The blue glow

In a marked transition from its usual project work on global hotels and leisure destinations, experiential architecture firm G2 Studio set its sights on a small-in-scale but big-on-detail project in a residential garden in Auckland.

The result is as captivating as it is immersive, and that’s no doubt in part to G2 Studio’s unrelenting creative vision.

“What we try to do is push the boundaries as far as we can when we first show a concept, with the expectation that we’re going to get reigned in a little bit as the design progresses,” says architect Graham Applin. “In this case, we had a client who was much more enthusiastic about the concept than we expected, and championed it all the way through — and this project certainly had its challenges.”

The boundary that was being pushed here involved a 9.5-metre-long, 1.5-metre-high, 1.4-tonne piece of clear acrylic being used as the side of a swimming pool.

“It’s the longest single piece installed here in New Zealand and, I believe, it’s the longest piece the manufacturer, Aquaplex Australia, has produced,” BH Construction’s Ben Holwerda tells us.

So why go to all the trouble?

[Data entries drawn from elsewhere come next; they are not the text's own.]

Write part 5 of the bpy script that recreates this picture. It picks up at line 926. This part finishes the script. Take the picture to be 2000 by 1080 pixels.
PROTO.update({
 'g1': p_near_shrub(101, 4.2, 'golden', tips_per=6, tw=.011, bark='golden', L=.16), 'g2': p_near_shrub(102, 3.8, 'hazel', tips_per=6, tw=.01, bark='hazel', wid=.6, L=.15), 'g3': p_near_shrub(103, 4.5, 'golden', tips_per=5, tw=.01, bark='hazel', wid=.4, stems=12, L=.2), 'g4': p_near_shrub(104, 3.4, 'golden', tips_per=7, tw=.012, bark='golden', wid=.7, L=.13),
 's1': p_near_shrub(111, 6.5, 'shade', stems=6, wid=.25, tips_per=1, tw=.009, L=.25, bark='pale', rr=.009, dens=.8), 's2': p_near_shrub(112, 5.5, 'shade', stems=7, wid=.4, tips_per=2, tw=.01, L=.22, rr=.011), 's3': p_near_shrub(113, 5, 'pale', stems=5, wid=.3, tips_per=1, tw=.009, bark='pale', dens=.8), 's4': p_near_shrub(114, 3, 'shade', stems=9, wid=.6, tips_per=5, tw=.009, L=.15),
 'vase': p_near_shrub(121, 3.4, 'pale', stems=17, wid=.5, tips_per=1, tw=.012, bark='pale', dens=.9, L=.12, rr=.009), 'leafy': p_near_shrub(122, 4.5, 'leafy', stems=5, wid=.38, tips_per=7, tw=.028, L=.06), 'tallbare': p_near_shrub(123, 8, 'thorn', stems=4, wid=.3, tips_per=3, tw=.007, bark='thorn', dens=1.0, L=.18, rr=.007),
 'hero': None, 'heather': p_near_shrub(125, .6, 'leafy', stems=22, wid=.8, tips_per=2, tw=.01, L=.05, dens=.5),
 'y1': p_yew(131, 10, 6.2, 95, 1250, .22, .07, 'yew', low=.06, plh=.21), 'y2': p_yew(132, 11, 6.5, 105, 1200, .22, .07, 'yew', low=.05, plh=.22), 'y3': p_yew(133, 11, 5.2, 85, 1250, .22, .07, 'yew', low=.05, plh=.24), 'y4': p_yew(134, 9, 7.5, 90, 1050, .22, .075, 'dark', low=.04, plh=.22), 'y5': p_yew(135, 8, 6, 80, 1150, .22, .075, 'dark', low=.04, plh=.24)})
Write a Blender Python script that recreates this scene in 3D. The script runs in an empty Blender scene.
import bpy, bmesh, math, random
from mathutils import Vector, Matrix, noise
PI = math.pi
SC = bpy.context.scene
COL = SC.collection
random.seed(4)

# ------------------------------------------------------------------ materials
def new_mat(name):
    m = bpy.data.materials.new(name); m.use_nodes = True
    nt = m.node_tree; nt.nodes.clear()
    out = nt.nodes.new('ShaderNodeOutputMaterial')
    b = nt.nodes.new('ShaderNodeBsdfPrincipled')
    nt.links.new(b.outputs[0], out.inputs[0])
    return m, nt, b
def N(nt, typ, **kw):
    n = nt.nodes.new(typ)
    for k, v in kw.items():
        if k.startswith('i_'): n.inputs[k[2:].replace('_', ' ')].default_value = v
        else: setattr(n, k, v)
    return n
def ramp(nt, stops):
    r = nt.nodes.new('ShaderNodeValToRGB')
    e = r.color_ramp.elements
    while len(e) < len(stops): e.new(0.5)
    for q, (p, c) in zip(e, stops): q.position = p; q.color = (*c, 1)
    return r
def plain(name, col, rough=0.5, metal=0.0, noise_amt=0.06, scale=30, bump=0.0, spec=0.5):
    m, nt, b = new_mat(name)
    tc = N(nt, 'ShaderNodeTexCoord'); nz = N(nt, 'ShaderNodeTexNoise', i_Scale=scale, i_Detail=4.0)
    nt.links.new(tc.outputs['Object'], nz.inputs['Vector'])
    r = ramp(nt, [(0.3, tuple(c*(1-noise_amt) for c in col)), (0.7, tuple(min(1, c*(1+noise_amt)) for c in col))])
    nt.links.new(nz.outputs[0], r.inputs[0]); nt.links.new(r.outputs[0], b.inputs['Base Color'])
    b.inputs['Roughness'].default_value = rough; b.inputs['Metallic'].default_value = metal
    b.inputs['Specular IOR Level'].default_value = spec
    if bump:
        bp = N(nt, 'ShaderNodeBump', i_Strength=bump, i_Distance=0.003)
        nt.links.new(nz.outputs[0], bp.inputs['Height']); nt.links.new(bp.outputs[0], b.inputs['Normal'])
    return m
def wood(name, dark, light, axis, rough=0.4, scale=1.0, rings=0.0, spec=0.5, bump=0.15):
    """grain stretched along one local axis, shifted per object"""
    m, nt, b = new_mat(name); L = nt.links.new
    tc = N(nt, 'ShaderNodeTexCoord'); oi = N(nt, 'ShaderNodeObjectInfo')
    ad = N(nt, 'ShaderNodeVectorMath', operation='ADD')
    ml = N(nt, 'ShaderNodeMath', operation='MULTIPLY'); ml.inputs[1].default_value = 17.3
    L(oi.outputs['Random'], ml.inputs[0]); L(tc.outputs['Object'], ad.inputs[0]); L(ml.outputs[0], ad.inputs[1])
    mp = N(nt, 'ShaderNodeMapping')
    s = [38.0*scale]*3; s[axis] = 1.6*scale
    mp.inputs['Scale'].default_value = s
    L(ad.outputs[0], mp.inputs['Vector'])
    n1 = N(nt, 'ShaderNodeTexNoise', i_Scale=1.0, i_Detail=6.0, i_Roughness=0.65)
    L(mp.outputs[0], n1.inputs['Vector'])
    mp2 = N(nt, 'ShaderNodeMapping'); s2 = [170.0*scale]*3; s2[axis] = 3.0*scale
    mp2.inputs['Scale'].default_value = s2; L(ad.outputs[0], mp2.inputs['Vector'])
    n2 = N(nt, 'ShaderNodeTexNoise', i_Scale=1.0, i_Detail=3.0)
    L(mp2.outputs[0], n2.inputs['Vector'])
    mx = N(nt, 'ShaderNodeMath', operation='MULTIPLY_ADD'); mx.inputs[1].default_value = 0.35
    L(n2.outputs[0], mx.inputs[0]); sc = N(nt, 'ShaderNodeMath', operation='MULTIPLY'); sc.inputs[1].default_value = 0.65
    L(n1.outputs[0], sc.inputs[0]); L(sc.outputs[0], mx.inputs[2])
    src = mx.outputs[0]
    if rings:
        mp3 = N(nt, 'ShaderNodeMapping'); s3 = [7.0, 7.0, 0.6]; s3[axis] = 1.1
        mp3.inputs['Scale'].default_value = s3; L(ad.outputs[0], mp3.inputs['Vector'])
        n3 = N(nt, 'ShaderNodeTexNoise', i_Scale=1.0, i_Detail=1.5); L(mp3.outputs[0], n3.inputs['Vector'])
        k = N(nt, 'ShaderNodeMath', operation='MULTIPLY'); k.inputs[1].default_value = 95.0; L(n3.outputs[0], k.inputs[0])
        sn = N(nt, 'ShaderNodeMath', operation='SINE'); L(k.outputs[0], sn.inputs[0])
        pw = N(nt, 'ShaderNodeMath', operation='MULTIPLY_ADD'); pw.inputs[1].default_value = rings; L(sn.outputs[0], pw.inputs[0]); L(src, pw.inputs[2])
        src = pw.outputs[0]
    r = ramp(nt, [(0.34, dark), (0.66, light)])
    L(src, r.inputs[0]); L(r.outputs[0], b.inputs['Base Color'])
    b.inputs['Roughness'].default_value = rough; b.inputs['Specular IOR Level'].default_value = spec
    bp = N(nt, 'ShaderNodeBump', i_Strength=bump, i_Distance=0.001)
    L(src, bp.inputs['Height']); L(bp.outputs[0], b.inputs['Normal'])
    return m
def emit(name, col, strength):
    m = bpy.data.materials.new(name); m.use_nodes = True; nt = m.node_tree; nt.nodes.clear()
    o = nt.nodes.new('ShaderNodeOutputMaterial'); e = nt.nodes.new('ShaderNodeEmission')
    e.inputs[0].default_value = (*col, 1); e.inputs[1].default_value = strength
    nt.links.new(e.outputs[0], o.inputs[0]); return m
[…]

To avoid the visual impact of pool fencing, of course.

“One of the big issues you face in a project such as this is pool fencing; your standard pool fence is vertical bars at 100 centres. One of the ways of eliminating that was to raise the pool and use its own side as a barrier in the garden without having a fence,” says Mitch McKenzie of G2 Studio. “Also, the backyard is typically suburban in that it’s fenced in and not particularly wide, so adding that acrylic edge really helped maintain an open feeling.”

The catalyst for the project was a desire to make the backyard more usable and private. “The property is south-facing,” Mitch explains, “so it tends to lose the sun early on. One of the solutions to making it more usable was to incorporate a pool house at the end of the garden to provide more entertaining space. It had the added benefit of minimising visual ingress into the backyard, which is overlooked on three sides.

“We decided the pool house would be an almost sculptural element within the garden, so we chose a modernist, pavilion style in contrast with the existing villa. This leaves the pool and the garden to act as the transitioning factors between the two built environments.”

“There were so many complexities to this project,” says Ben. “Working within a constrained site, ensuring the programme maintained a critical path without progressing too far along before the acrylic panel arrived, craning the panel onto site and then into position within the pool, ensuring we did so within a tolerance of just millimetres — it was definitely a project that required all of our skills.

“From start to having the client swimming in the pool took around six months, which seems like a long time but, again, with all the minute attention to detail and rigorous planning at each stage, it’s definitely a case of ‘The sum of all the parts is greater than the whole’ and I, for one, couldn’t be happier with the end result.”

Graham adds: “The vision was to achieve that glowing blue pool that we envisioned in the renders … I have to say, it turned out even better than we expected.”